The House version focuses strongly on creating a clear system for implementation. It establishes a Right to Information Commission that can help oversee compliance, receive appeals and ensure that agencies follow the law. It also strengthens proactive disclosure, meaning government agencies would be required to publish certain information even before a formal request is made. This is important because access to information should not depend entirely on whether a citizen knows how to draft, file and follow up a request.
The Senate version also expands access to official records, documents and government research data. It covers the executive, legislative and judicial branches, constitutional bodies, local government units, government-owned and controlled corporations, government instrumentalities and state universities and colleges. It also requires the online publication of certain statements of assets, liabilities and net worth by high-ranking officials, along with documents involving public interest such as budget expenditures, procurement plans, bidding contracts, debts and contracts worth at least P50 million.
At the same time, the Senate version identifies exemptions for information classified as confidential by law, including matters involving national security and defense, law enforcement, foreign affairs, presidential communications privilege and executive sessions of Congress. These issues will likely form part of the bicameral discussions, especially in determining how to protect legitimate confidential information without making the exceptions so broad that they weaken the general rule of transparency.

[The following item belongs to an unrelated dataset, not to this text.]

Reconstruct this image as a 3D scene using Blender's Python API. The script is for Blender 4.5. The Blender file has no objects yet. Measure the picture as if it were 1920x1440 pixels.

That is the central balance Congress must strike. The law must be strong enough to give citizens meaningful access to information, but precise enough to protect privacy, security and other legitimate public interests. The debate is no longer about whether Filipinos have a right to know. The Constitution settled that question in 1987. The remaining task is to build a system that makes that right usable.
The international experience shows why this matters.
UNESCO reports that 139 UN member-states have adopted constitutional, statutory or policy guarantees for public access to information. This shows that access to information is now widely recognized as a basic requirement of accountable governance. Countries with different legal traditions and levels of development have adopted transparency systems because public trust cannot be sustained when government information is difficult to verify.
Mexico is often cited as one of the stronger examples. Its freedom of information reforms expanded public access to government records and spending information, allowing citizens, journalists, researchers and civil society groups to monitor government activity more effectively. Thailand also shows how access-to-information mechanisms can help communities obtain records on land rights, environmental issues and official decision-making.
These examples do not mean that transparency laws automatically eliminate corruption, inefficiency or abuse. They do not. But they give citizens tools. They make it harder for public information to remain hidden without justification. They allow people to check claims, examine spending, study contracts and participate in public affairs using official records rather than rumor.
That is especially important today. The information environment has changed dramatically since the first FOI proposals were filed. Filipinos now receive information from social media platforms, messaging applications, online personalities, artificial intelligence tools and traditional news organizations all at the same time. Information moves faster than ever, but not everything that moves quickly is accurate.
In this environment, a Right to Information law is not just a transparency measure. It is also a practical response to misinformation. When citizens can access verified records directly from public institutions, they are better equipped to distinguish facts from speculation and official data from fabricated claims.
After decades of delay, the Philippines is now closer than ever to passing a national Right to Information law. The House has acted. The Senate has acted. The remaining work is to reconcile the two versions and deliver a final measure that is clear, enforceable and useful to ordinary Filipinos.
For the first time in years, the finish line is in sight.